Bis zum Folgetag teilte sich das Zentrum des Tiefs ZORAN in zwei Kerne. Das Tief ZORAN II mit einem Kerndruck von unter 1000 hPa verlagerte sich noch etwas weiter nach Norden. Das Tief ZORAN I hingegen blieb fast stationär vor der norwegischen Küste und füllte sich langsam auf, d.h. der Druck im Kern des Tiefs stieg an. Dies passiert, da der horizontale Bodenwind in Richtung Tiefdruckzentrum stärker war, als die nach oben gerichtete Vertikalbewegung im Kern. Das Tief ZORAN I wies einen Luftdruck von 990 hPa im Zentrum auf. Außerdem verbindete eine Okklusion die beiden Tiefdruckkerne miteinander.

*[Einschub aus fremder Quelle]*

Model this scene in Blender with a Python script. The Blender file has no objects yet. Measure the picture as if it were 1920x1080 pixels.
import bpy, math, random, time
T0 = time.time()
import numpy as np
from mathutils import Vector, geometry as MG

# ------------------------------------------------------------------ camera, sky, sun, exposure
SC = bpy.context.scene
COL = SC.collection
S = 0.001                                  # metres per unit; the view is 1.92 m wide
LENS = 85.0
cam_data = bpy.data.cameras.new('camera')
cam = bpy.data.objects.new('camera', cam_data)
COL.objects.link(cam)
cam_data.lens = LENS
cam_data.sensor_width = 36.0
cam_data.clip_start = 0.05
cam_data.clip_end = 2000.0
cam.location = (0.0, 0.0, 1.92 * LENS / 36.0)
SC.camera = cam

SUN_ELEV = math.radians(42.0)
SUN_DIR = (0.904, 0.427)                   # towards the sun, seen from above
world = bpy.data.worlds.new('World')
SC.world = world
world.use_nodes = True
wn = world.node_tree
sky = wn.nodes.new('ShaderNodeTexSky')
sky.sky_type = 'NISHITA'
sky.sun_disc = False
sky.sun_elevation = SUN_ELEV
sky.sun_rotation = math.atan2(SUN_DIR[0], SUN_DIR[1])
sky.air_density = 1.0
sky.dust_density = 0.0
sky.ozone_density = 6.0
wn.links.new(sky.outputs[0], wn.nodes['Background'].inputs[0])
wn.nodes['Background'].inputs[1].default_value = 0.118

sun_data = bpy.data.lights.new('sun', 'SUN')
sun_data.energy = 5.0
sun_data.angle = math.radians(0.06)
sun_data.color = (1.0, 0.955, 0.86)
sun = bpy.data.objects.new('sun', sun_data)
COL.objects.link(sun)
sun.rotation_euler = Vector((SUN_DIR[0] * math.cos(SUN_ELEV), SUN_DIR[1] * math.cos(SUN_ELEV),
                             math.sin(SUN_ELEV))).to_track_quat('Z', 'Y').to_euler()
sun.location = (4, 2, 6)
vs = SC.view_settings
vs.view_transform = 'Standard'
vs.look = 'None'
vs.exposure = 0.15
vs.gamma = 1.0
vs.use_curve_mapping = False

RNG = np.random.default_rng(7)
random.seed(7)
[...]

Am 08.05. blieben beide Tiefs westlich der norwegischen Küste. Der Tiefdruckwirbel ZORAN I schwächte sich weiter ab auf einen Kerndruck von ca. 995 hPa, wohingegen der Luftdruck des anderen Kerns unverändert blieb. Die Okklusion zwischen den beiden Tiefs blieb nach wie vor bestehen und verband sich mit einer Okklusion eines Tiefdruckgebietes über der Barentsee.

Auch am Folgetag änderten die beiden Tiefs ihre Position mit ihren Ausläufern kaum, schwächten sich jedoch weiter ab. In der Analyse des 10.05. verlagerten sich die beiden Tiefs ZORAN I und ZORAN II unter Abschwächung in Richtung Nordosten und schwächten sich dabei weiter ab. Im weiteren Verlauf verbindeten sich beide Tiefs wieder zu einem Kern. Der Wirbel ZORAN konnte jedoch am 11.05. nicht weiter auf der Berliner Wetterkarte analysiert werden.